**Task description:**
Leave out the pictures and print only the lines from the one with "Build this scene" through the one with "def ZZ(py,Y): return W(476,py,Y)[1]", exactly as they are.

Dataset items:
··········
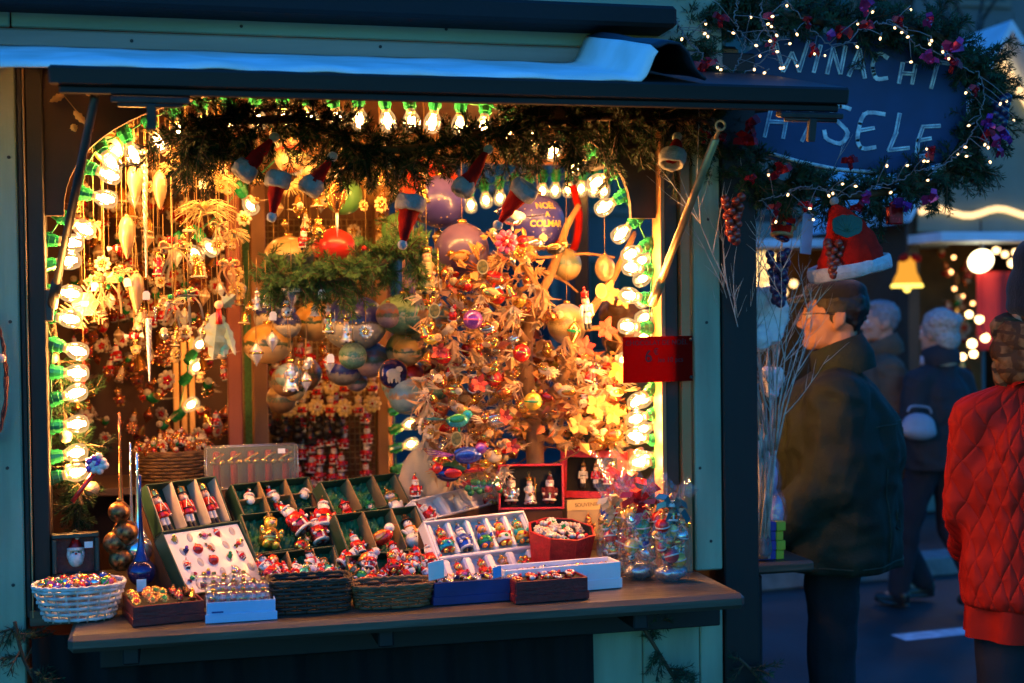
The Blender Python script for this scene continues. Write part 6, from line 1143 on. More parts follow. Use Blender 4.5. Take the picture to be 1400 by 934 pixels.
for k in range(16): place(['nutcracker', 'santa', 'bear'][k % 3], 'peg_figure', 'red and gold wooden figure hanging in the cluster above the wire grid santas', 'ornament', T(P(360+(k % 6)*17+U(-6, 6), 505+(k//6)*22+U(-8, 8), 1.5), (0, U(-.2, .2), U(-.5, .5)), .115), 'figures above the wire grid santas', False, ((RED, WHITE, GOLD, BLACK) if k % 3 != 2 else (COPPER, RED, GOLD, BLACK)))
for k in range(8): place('snowman' if k % 2 else 'santa', 'peg_figure', 'dark chimney sweep figure hanging on the wire grid left of the santas', 'ornament', T(P(365+k*14+U(-4, 4), 605+U(-14, 10), 1.55), (0, 0, U(-.4, .4)), .10), 'dark figures on the wire grid', False, (BLACK, BLACK, RED, BLACK))
for k in range(14): place(['bear', 'rosette'][k % 2], 'peg_figure', 'straw coloured figure hanging in the row above the santas', 'ornament', T(P(395+(k % 7)*19, 545+(k//7)*26+U(-6, 6), 1.5), (0, 0, U(-.4, .4)), .09), 'straw figures above the santas', False, (STRAW, RED, CREAM, BLACK))
C = P(238, 655, .85); basket('wicker_basket', 'round wicker basket of tiny ornaments on the back shelf', C, .13, .10, .09, .2, WICKB, 8, 26, 2)
for k in range(60):
    an = k*2.4; q = math.sqrt((k+.5)/60); kd, cl = bk[(k*3) % 10]; place(kd, 'basket_ornament', f'tiny {cl[0].name.split("_")[0] if cl else "red and white"} ornament heaped in the back shelf basket', 'ornament', T(C+V(.12*q*math.cos(an), .09*q*math.sin(an), .08+.05*(1-q)), (U(-.8, .8), U(-.8, .8), U(-1, 1)), .05), f'tiny {cl[0].name.split("_")[0] if cl else "red and white"} ornaments in the back basket', False, cl)
bs = MB(); bs.bounds(P(90, 640, .8).x, P(330, 640, .8).x, .70, 1.05, C.z-.03, C.z-.002, 0, .004); bs.bounds(P(90, 640, .8).x, P(330, 640, .8).x, 1.04, 1.06, zc, C.z-.032, 0, .004); tag(bs.build('back_shelf', DARKW), 'dark wooden shelf under the back basket', 'shelf')
# ---------------------------------------------------------------- sign, wreath and things at the stall corner
YS_ = .06
SIGN = pm('blue_chalkboard', (.009, .042, .125), .6, 0, .3, 5, .2, 30); CHALK = pm('pale_blue_chalk_paint', (.52, .68, .80), .8, 0, .45, 40)
c0 = P(1155, 145, YS_); t = thing('sign_board', 'oval dark blue board with hand painted lettering framed by a fir wreath', 'sign', c0); inv = Matrix.Translation(-c0)
out = bez([inv @ P(x, y, YS_) for x, y in ((998, 140), (1004, 90), (1050, 58), (1150, 48), (1250, 58), (1300, 88), (1318, 135), (1310, 190), (1275, 226), (1200, 238), (1105, 228), (1040, 212), (1008, 185), (998, 140))], 60)
mb = MB(); n = len(out)-1; mb.add([V(p.x, -.012, p.z) for p in out[:-1]]+[V(p.x, .012, p.z) for p in out[:-1]], [list(range(n)), list(range(2*n-1, n-1, -1))]+[[i, n+i, n+(i+1) % n, (i+1) % n] for i in range(n)]); mb.build('board', SIGN, t)
strokes = [[(1058, 60), (1068, 98), (1080, 74), (1090, 98), (1103, 57)], [(1119, 64), (1110, 99)], [(1128, 101), (1136, 67), (1146, 101), (1153, 65)], [(1158, 104), (1172, 69), (1179, 107)], [(1163, 93), (1177, 93)], [(1210, 80), (1198, 75), (1190, 90), (1195, 108), (1209, 108)], [(1231, 88), (1226, 114)], [(1249, 90), (1244, 115)], [(1229, 101), (1246, 102)], [(1279, 86), (1270, 121)], [(1262, 84), (1294, 88)],
    [(1053, 143), (1043, 187)], [(1076, 146), (1068, 189)], [(1048, 167), (1072, 168)], [(1108, 150), (1103, 175), (1094, 193)], [(1159, 150), (1143, 146), (1133, 158), (1148, 172), (1156, 184), (1146, 197), (1128, 191), (1124, 180)], [(1206, 157), (1180, 156), (1171, 178), (1170, 196), (1178, 204), (1193, 202)], [(1174, 179), (1191, 176)], [(1227, 157), (1222, 182), (1212, 206), (1239, 203)], [(1281, 173), (1259, 174), (1252, 194), (1250, 214), (1263, 214)], [(1252, 193), (1269, 190)]]
mb = MB()
for st_ in strokes:
    curvy = len(st_) > 5 or st_[0] in ((1210, 80),); q = bez(st_ and [V(x, y, 0) for x, y in st_], 18) if curvy else [V(x, y, 0) for x, y in st_]
    for a, b in zip(q, q[1:]):
        k = 6; d = (b-a).normalized(); nrm = V(-d.y, d.x, 0)*2.8
        a2, b2 = a-d*1.6, b+d*1.6; vs = [inv @ P(v.x, v.y, YS_) for v in (a2-nrm, b2-nrm*.9, b2+nrm*.9, a2+nrm)]; off = -.0135-.0006*(hash((round(a.x), round(a.y))) % 5); mb.add([V(v.x, off, v.z) for v in vs]+[V(v.x, -.0122, v.z) for v in vs], [(0, 1, 2, 3), (0, 4, 5, 1), (1, 5, 6, 2), (2, 6, 7, 3), (3, 7, 4, 0)])
mb.build('lettering', CHALK, t); mb = MB()
for st_ in strokes:
    for a, b in zip(st_, st_[1:]):
        if len(st_) > 5 or st_[0] == (1210, 80): continue
        a, b = V(*a, 0), V(*b, 0); d = (b-a).normalized(); nrm = V(-d.y, d.x, 0)*.9; vs = [inv @ P(v.x, v.y, YS_) for v in (a-nrm, b-nrm*.5, b+nrm*.5, a+nrm)]; mb.add([V(v.x, -.0172, v.z) for v in vs]+[V(v.x, -.0160, v.z) for v in vs], [(0, 1, 2, 3), (0, 4, 5, 1), (1, 5, 6, 2), (2, 6, 7, 3), (3, 7, 4, 0)])
mb.build('brush_streaks', pm('thin_chalk_streak', (.16, .26, .38), .85, 0, .4, 50), t)
mb = MB(); mb.tube([inv @ (P(x, y, YS_)+V(0, -.016, 0)) for x, y in ((1048, 210), (1090, 222), (1140, 232), (1200, 237))], .006, 6); mb.build('chalk_rim', CHALK, t)
mb = MB(); mb.tube([inv @ V(XR-.02, .05, P(1000, 150, YS_).z), V(0, .03, 0)], .016, 8); mb.build('bracket', DARKW, t)
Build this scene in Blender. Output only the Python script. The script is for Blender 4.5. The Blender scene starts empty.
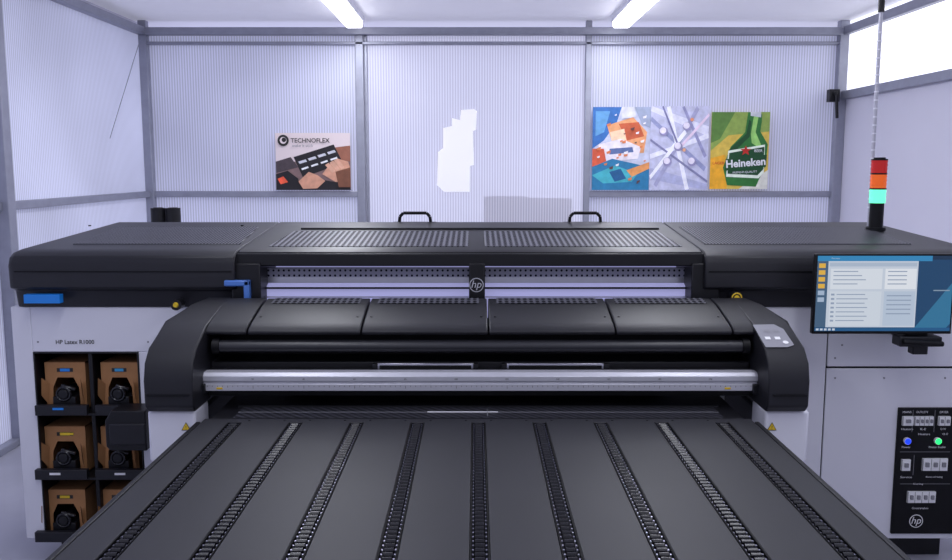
import bpy, math, random
from mathutils import Vector, Matrix
random.seed(3)
scene=bpy.context.scene
F=870.0; PITCH=math.atan(113/F); CA=math.cos(PITCH); SA=math.sin(PITCH); H=1.95
def W(px,py,Y):
    t=(280-py)/F; u=(px-476)/F; dy=CA+t*SA; dz=-SA+t*CA; s=Y/dy
    return (u*s, H+dz*s)
def XX(px,py,Y): return W(px,py,Y)[0]
def ZZ(py,Y): return W(476,py,Y)[1]

# ---------------------------------------------------------------- materials
def mat(name,col,rough=0.5,metal=0.0,emit=None,estr=0.0,noise=0.0,nscale=8,bump=0.0,spec=0.5,alpha=None):
    m=bpy.data.materials.new(name); m.use_nodes=True
    nt=m.node_tree; b=nt.nodes['Principled BSDF']
    b.inputs['Base Color'].default_value=(*col,1); b.inputs['Roughness'].default_value=rough
    b.inputs['Metallic'].default_value=metal
    b.inputs['Specular IOR Level'].default_value=spec
    if emit: b.inputs['Emission Color'].default_value=(*emit,1); b.inputs['Emission Strength'].default_value=estr
    if noise>0 or bump>0:
        tc=nt.nodes.new('ShaderNodeTexCoord'); n=nt.nodes.new('ShaderNodeTexNoise'); n.inputs['Scale'].default_value=nscale
        nt.links.new(tc.outputs['Object'],n.inputs['Vector'])
        if noise>0:
            r=nt.nodes.new('ShaderNodeMapRange'); r.inputs[3].default_value=1-noise; r.inputs[4].default_value=1+noise
            nt.links.new(n.outputs['Fac'],r.inputs[0])
            mx=nt.nodes.new('ShaderNodeVectorMath'); mx.operation='SCALE'; mx.inputs[0].default_value=col
            nt.links.new(r.outputs[0],mx.inputs['Scale']); nt.links.new(mx.outputs[0],b.inputs['Base Color'])
        if bump>0:
            bp=nt.nodes.new('ShaderNodeBump'); bp.inputs['Strength'].default_value=bump; bp.inputs['Distance'].default_value=0.002
            nt.links.new(n.outputs['Fac'],bp.inputs['Height']); nt.links.new(bp.outputs[0],b.inputs['Normal'])
    return m
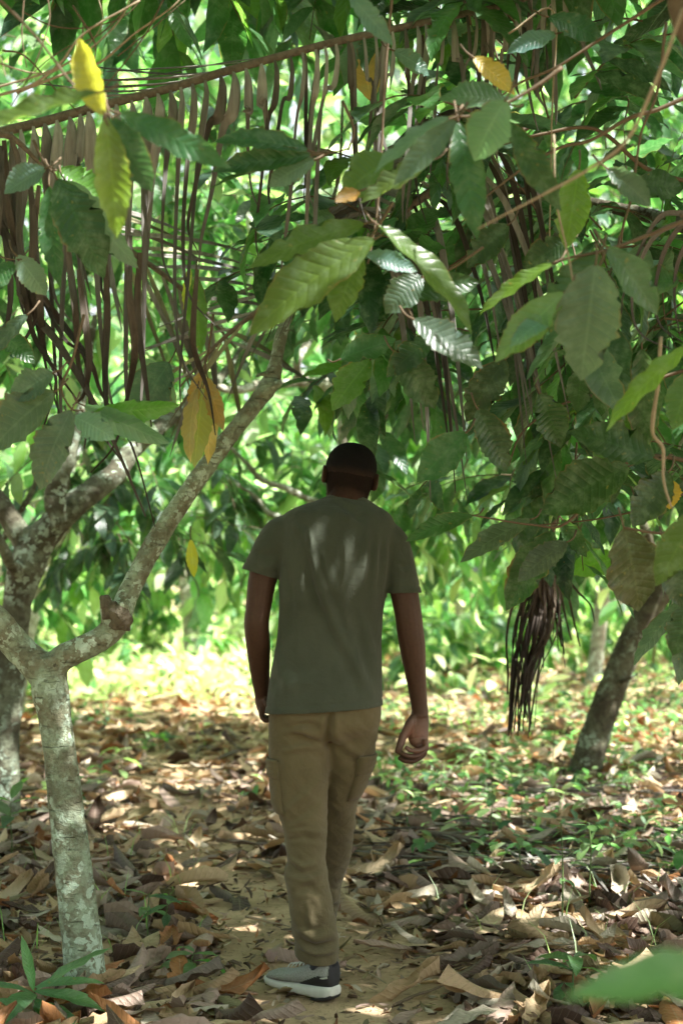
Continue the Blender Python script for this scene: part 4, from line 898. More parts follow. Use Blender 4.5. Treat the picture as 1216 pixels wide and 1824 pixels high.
# A: the long frond across the top
YA = 3.9
ra = [(-120, 268), (0, 236), (95, 212), (190, 186), (300, 158), (400, 128), (500, 100), (600, 74), (700, 52), (800, 30), (900, 8), (1010, -30), (1120, -80)]
def ray_(x): return np.interp(x, [a for a, _ in ra], [b for _, b in ra])
lf = []
x = -30
while x < 1000:
    x += random.uniform(15, 29) if x < 480 else random.uniform(12, 30)
    y0 = ray_(x) + 4; Y0 = YA - .015
    L_ = (np.interp(x, [-30, 100, 220, 380, 420, 560, 700, 1000], [520, 530, 560, 520, 330, 430, 330, 250])) * random.uniform(.55, 1.15)
    drift = random.uniform(-48, 34) + (-22 if 200 < x < 420 else 0) + (random.uniform(-15, 30) if x > 480 else 0)
    hook = random.uniform(-10, 30) + (random.choice([0, 0, 45]) if x < 420 else 0)
    wmx = random.uniform(8, 14) if x < 480 else random.uniform(4, 8)
    pts = [P(x, y0, Y0), P(x + 3, y0 + 28, Y0 - .015), P(x + 2 + drift * .1, y0 + 75, Y0 - .02), P(x + drift * .35, y0 + L_ * .3, Y0 + random.uniform(-.03, .02)), P(x + drift * .7, y0 + L_ * .62, Y0 + random.uniform(-.05, .03)), P(x + drift + hook * .25, y0 + L_ * .86, Y0), P(x + drift + hook, y0 + L_, Y0)]
    wid = [px2r(a * 2, YA) for a in (2.5, wmx * .75, wmx, wmx * .62, 4.6, 3.4, 1)]
    lf.append((pts, wid, random.choice([PT[0], PT[0], PT[1], PT[3], PT[4]]), (random.uniform(-.6, .6), -1, .1), random.uniform(-.6, .8)))
    if x > 470 and random.random() < .3:    # the twin from the far side of the midrib
        dx = random.uniform(-30, 30); L2_ = L_ * random.uniform(.6, 1)
        pts = [P(x + 5, y0 - 4, Y0 + .05), P(x + 5 + dx * .2, y0 + 40, Y0 + .07), P(x + dx * .6, y0 + L2_ * .5, Y0 + .1), P(x + dx, y0 + L2_, Y0 + .1)]
        lf.append((pts, [px2r(a * 2, YA) for a in (2, wmx * .8, 5, 1)], random.choice(PT), (random.uniform(-.6, .6), -1, .1), .5))
for (a, b, c, d, e, f) in [(470, 108, 330, 128, 190, 128), (440, 117, 320, 142, 150, 118), (400, 128, 270, 150, 120, 145), (360, 140, 250, 162, 110, 158), (320, 152, 210, 172, 70, 150), (280, 163, 190, 180, 60, 172), (505, 100, 400, 120, 260, 138), (1000, -20, 960, 60, 945, 140)]:
    lf.append(([P(a, b, YA + .02), P(c, d - 8, YA + .1), P(e, f, YA + .25)], [px2r(w_ * 2, YA) for w_ in (3, 6, 2)], random.choice([PT[3], PT[0]]), (0, -.4, 1), .3))
frond('long dead palm frond slung across the top, its leaflets hanging like a curtain', None, [P(a, b, YA) for a, b in ra], [px2r(w_, YA) for w_ in (20, 19, 18, 17, 16, 16, 15, 15, 14, 13, 12, 10, 7)], lf)
# B: the brown tangle at the left edge
YB = 3.75; lb2 = []
for pts in [[(-20, 240), (5, 330), (25, 420), (60, 500), (110, 600), (150, 640), (165, 745), (225, 835), (236, 870)], [(-30, 330), (0, 400), (60, 505), (105, 570), (160, 645), (180, 700), (235, 795), (276, 938)], [(8, 250), (14, 330), (26, 420), (44, 520), (62, 600), (100, 660), (140, 715)],
            [(20, 245), (35, 300), (35, 420), (52, 520), (70, 590), (95, 700), (130, 790)], [(-10, 300), (10, 420), (20, 520), (10, 600), (6, 605)], [(52, 300), (60, 400), (58, 500), (66, 560), (45, 605), (38, 600)], [(70, 330), (62, 420), (70, 520), (78, 620), (100, 680), (75, 770)],
            [(30, 520), (60, 560), (110, 620), (190, 760), (260, 920)], [(115, 390), (125, 480), (135, 560), (140, 650), (162, 720), (150, 800)], [(140, 480), (150, 560), (158, 640), (150, 700), (130, 722)], [(188, 450), (192, 560), (188, 650), (190, 720), (195, 745)], [(5, 260), (0, 380), (-10, 480), (-20, 600)],
            [(232, 420), (230, 520), (240, 620), (228, 700), (205, 790), (162, 842)], [(352, 480), (345, 590), (352, 640), (372, 700), (384, 775)], [(250, 450), (245, 560), (262, 700), (270, 760)]]:
    n_ = len(pts); ww = np.interp(np.linspace(0, 1, n_), [0, .15, .5, 1], [5, 9, 7, 1.4])
    lb2.append(([P(a, b, YB + random.uniform(-.05, .1) + .02 * i) for i, (a, b) in enumerate(pts)], [px2r(w_ * random.uniform(1.5, 2.2), YB) for w_ in ww], random.choice([PT[2], PT[2], PT[4]]), (random.uniform(-.5, .5), -1, .1), random.uniform(-.5, .9)))
frond('dark brown dead palm frond hanging in twisted strands at the left edge', None, [P(-260, 120, YB), P(-140, 190, YB), P(-40, 236, YB + .02), P(20, 244, YB + .05), P(80, 300, YB + .1)], [.02, .017, .013, .009, .004], lb2)
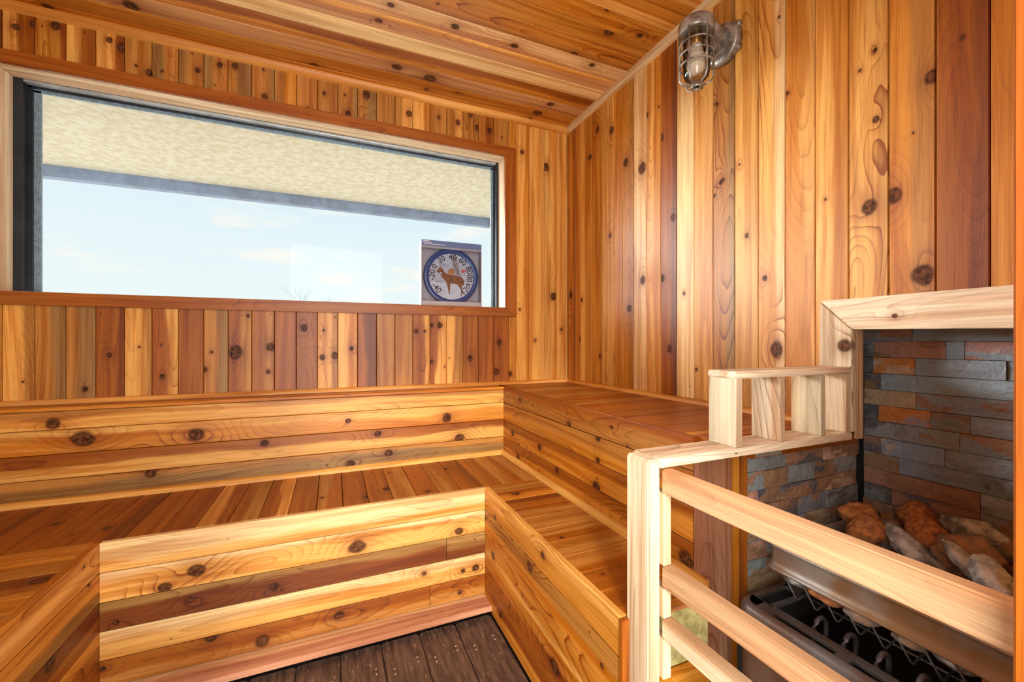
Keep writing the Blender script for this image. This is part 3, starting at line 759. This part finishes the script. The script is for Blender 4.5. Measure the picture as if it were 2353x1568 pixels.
# ---------------------------------------------------------------- heater
HX0, HX1, HY0, HY1, HZ = 0.397, 0.638, 0.016, 0.326, -0.276
heater = thing('sauna_heater', 'long floor-standing steel sauna heater filled with rocks behind the railing', 'heater', P(0.52, 0.16, ZF))
def rounded(x0, x1, y0, y1, r, n=6):
    pts = []
    for cx_, cy_, a0 in ((x1 - r, y1 - r, 0), (x0 + r, y1 - r, 90), (x0 + r, y0 + r, 180), (x1 - r, y0 + r, 270)):
        for k in range(n + 1):
            t = math.radians(a0 + 90 * k / n); pts.append((cx_ + r * math.cos(t), cy_ + r * math.sin(t)))
    return pts
bm = bmesh.new()
outer = rounded(HX0, HX1, HY0, HY1, 0.022)
prof_ = [(0.000, -0.465), (0.000, HZ - 0.010), (0.0015, HZ - 0.004), (0.0045, HZ - 0.0008), (0.008, HZ)]
rings = []
for ins_, zz_ in prof_:
    q = rounded(HX0 + ins_, HX1 - ins_, HY0 + ins_, HY1 - ins_, 0.022 - ins_ * 0.8)
    rings.append([bm.verts.new(P(a, b, zz_)) for a, b in q])
n = len(outer)
for a, b in zip(rings, rings[1:]):
    for i in range(n): bm.faces.new((a[i], a[(i + 1) % n], b[(i + 1) % n], b[i]))
finish('casing', bm, M['castiron'], heater, True)
# top plate: a rim with real slots, cut as a grid of bars
bm = bmesh.new()
tx0, tx1 = HX0 + 0.0015, HX0 + 0.0290
zt0, zt1 = HZ - 0.004, HZ
q = rounded(HX0 + 0.008, HX1 - 0.008, HY0 + 0.008, HY1 - 0.008, 0.0156)
bars = [(HX0 + 0.0065, HX0 + 0.0092, HY0 + 0.02, HY1 - 0.022), (HX0 + 0.0175, HX0 + 0.0262, HY0 + 0.01, HY1 - 0.0285)]
for a, b, c, d in bars: box(bm, a, b, c, d, zt0, zt1, 0.0012)
sl = [(0.304, 0.3005), (0.2965, 0.2870), (0.2300, 0.2185), (0.1900, 0.1770), (0.1240, 0.1120), (0.0600, 0.0480)]
for a, b in sl: box(bm, HX0 + 0.0088, HX0 + 0.0180, b, a, zt0, zt1 - 0.0001, 0.0006)
box(bm, HX0 + 0.0098, HX0 + 0.026, HY0 + 0.008, 0.0, zt0, zt1)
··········
**Output for this exercise:**
Build this scene in Blender. Output only the Python script. The script is for Blender 4.5. The Blender scene starts empty.
import bpy, math, random
from mathutils import Vector, Matrix
random.seed(3)
scene=bpy.context.scene
F=870.0; PITCH=math.atan(113/F); CA=math.cos(PITCH); SA=math.sin(PITCH); H=1.95
def W(px,py,Y):
    t=(280-py)/F; u=(px-476)/F; dy=CA+t*SA; dz=-SA+t*CA; s=Y/dy
    return (u*s, H+dz*s)
def XX(px,py,Y): return W(px,py,Y)[0]
def ZZ(py,Y): return W(476,py,Y)[1]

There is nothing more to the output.